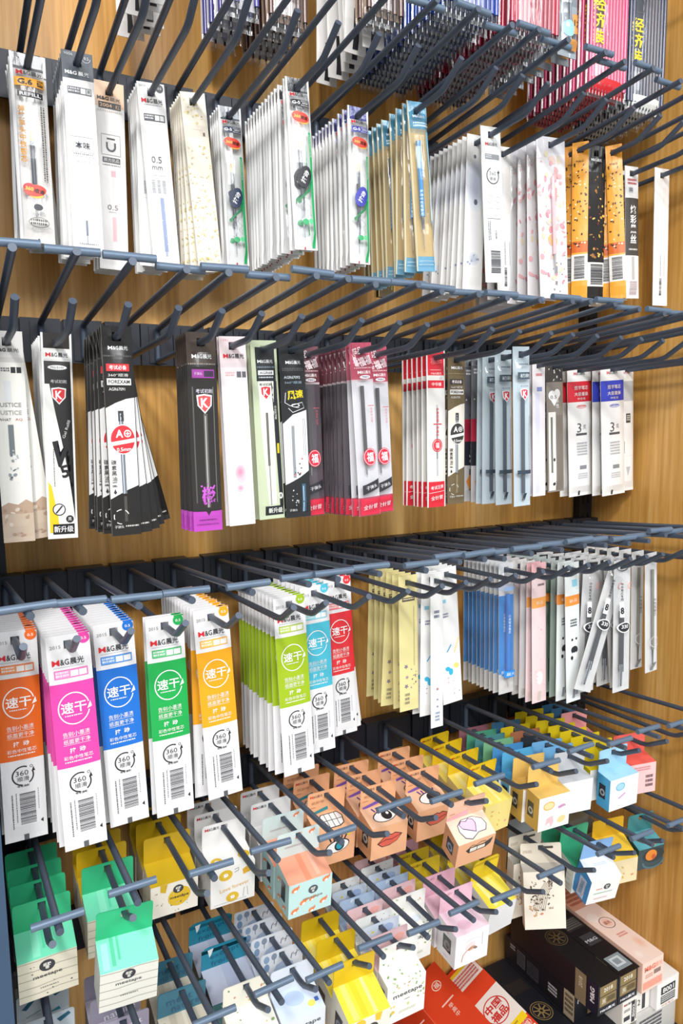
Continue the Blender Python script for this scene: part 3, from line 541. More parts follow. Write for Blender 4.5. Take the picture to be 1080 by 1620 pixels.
packet('redwhite', 'red and white refill packet with fortune seal', 23, 163, [(0, 26, '#de2a3a'), (31, 39, '#de2a3a'), (136, 163, '#de2a3a')],
 [R(0, 0, 1.2, 163, '#f4f2f0', 2), R(21.8, 0, 23, 163, '#f4f2f0', 2), T('福品', 11.5, 11, 7, '#f07a80', 14, -8, .01), MICRO(4, 20, 18, 21.4, '#f6b0b4', 1), T('M&G晨光', 11.5, 24, 2.4, '#fbe6e6', 13), E(17, 29, 2, 1.6, '#c8c2c2', 0, 2), T('中华德', 11.5, 35, 3.6, '#fbe6e6', 12, 0, .01), R(10.8, 56, 13, 130, '#b8b8bc', 1), R(11.2, 60, 12.6, 112, '#7a8088', 2), T('中考试笔一举高中', 12.2, 74, 3.4, '#d0505a', None, 0, .01, 1), O(12, 98, 6.4, .9, '#d83040', 0, 360, 4, 6.8), E(12, 98, 4.8, 5.2, '#d83040', 0, 4), T('福', 12, 98, 6, '#fbeef0', 5, 0, .01, 0, 5), T('考试王牌', 11.5, 142, 4, '#fbe6e6', 16, -6, .01), LINE([(2, 148), (21, 146)], .4, '#fbe6e6'), T('全针管', 11.5, 153, 4.6, '#fbe6e6', 15, -6, .01)], base='#e4e2dd', t=1.6)
packet('multi', 'dark refill packet with crimson and navy bands', 20, 163, [(0, 12, '#8f9298'), (70, 95, '#b3304a'), (95, 122, '#2b2d38'), (122, 163, '#c4c2c4')], [MICRO(3, 15, 17, 22, '#dfe0e4', 2), T('0.5mm', 10, 108, 4, '#e9e9ee', 22, -90), BLOB(3, 40, 17, 66, 10, ['#d8d8da', '#3a3c42'], .8, 2, 2), P([(4, 140), (9, 132), (14, 142), (10, 152)], '#d88a3a', 3), R(8, 126, 12, 150, '#3a3a44', 2)], base='#6a6c74', kind='shiny', t=1.7)
packet('clearK', 'clear refill packet with red K shield', 22, 164, [], [], base='#cfdde4', window=CLEAR, refill=(10.5, [(52, 150, 2.0, '#3c4c5c'), (150, 158, (1.4, .5), '#7a8a96')]),
 film_els=[MICRO(5, 17, 17, 20, '#5c6a74', 1), R(3, 26, 19, 33, '#41505c', 2), T('初刷', 11, 29.5, 4, '#dfe9ee', 12), T('考试初刷', 10.5, 40, 2, '#5a6670', 10), shield(10.5, 48, 5, '#d43a50'), MICRO(15.6, 70, 17, 126, '#55626c', 1, 1), R(2, 126, 20, 130, '#33424e', 3), R(9, 150, 12.4, 158, '#33424e', 3)])
packet('lilac', 'white refill packet with pale lilac stripe', 20, 163, [], [R(4, 40, 10, 160, '#dcdcf0', 1), MICRO(5, 17, 15, 22, '#d87a84', 1), R(6, 33, 14, 38, '#8a92c4', 2)], base='#f5f1f4', t=1.3)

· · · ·

DO THIS >>
Make an exact copy of the data, leaving its pictures out.

THE RESPONSE >>
Continue the Blender Python script for this scene: part 3, from line 541. More parts follow. Write for Blender 4.5. Take the picture to be 1080 by 1620 pixels.
packet('redwhite', 'red and white refill packet with fortune seal', 23, 163, [(0, 26, '#de2a3a'), (31, 39, '#de2a3a'), (136, 163, '#de2a3a')],
 [R(0, 0, 1.2, 163, '#f4f2f0', 2), R(21.8, 0, 23, 163, '#f4f2f0', 2), T('福品', 11.5, 11, 7, '#f07a80', 14, -8, .01), MICRO(4, 20, 18, 21.4, '#f6b0b4', 1), T('M&G晨光', 11.5, 24, 2.4, '#fbe6e6', 13), E(17, 29, 2, 1.6, '#c8c2c2', 0, 2), T('中华德', 11.5, 35, 3.6, '#fbe6e6', 12, 0, .01), R(10.8, 56, 13, 130, '#b8b8bc', 1), R(11.2, 60, 12.6, 112, '#7a8088', 2), T('中考试笔一举高中', 12.2, 74, 3.4, '#d0505a', None, 0, .01, 1), O(12, 98, 6.4, .9, '#d83040', 0, 360, 4, 6.8), E(12, 98, 4.8, 5.2, '#d83040', 0, 4), T('福', 12, 98, 6, '#fbeef0', 5, 0, .01, 0, 5), T('考试王牌', 11.5, 142, 4, '#fbe6e6', 16, -6, .01), LINE([(2, 148), (21, 146)], .4, '#fbe6e6'), T('全针管', 11.5, 153, 4.6, '#fbe6e6', 15, -6, .01)], base='#e4e2dd', t=1.6)
packet('multi', 'dark refill packet with crimson and navy bands', 20, 163, [(0, 12, '#8f9298'), (70, 95, '#b3304a'), (95, 122, '#2b2d38'), (122, 163, '#c4c2c4')], [MICRO(3, 15, 17, 22, '#dfe0e4', 2), T('0.5mm', 10, 108, 4, '#e9e9ee', 22, -90), BLOB(3, 40, 17, 66, 10, ['#d8d8da', '#3a3c42'], .8, 2, 2), P([(4, 140), (9, 132), (14, 142), (10, 152)], '#d88a3a', 3), R(8, 126, 12, 150, '#3a3a44', 2)], base='#6a6c74', kind='shiny', t=1.7)
packet('clearK', 'clear refill packet with red K shield', 22, 164, [], [], base='#cfdde4', window=CLEAR, refill=(10.5, [(52, 150, 2.0, '#3c4c5c'), (150, 158, (1.4, .5), '#7a8a96')]),
 film_els=[MICRO(5, 17, 17, 20, '#5c6a74', 1), R(3, 26, 19, 33, '#41505c', 2), T('初刷', 11, 29.5, 4, '#dfe9ee', 12), T('考试初刷', 10.5, 40, 2, '#5a6670', 10), shield(10.5, 48, 5, '#d43a50'), MICRO(15.6, 70, 17, 126, '#55626c', 1, 1), R(2, 126, 20, 130, '#33424e', 3), R(9, 150, 12.4, 158, '#33424e', 3)])
packet('lilac', 'white refill packet with pale lilac stripe', 20, 163, [], [R(4, 40, 10, 160, '#dcdcf0', 1), MICRO(5, 17, 15, 22, '#d87a84', 1), R(6, 33, 14, 38, '#8a92c4', 2)], base='#f5f1f4', t=1.3)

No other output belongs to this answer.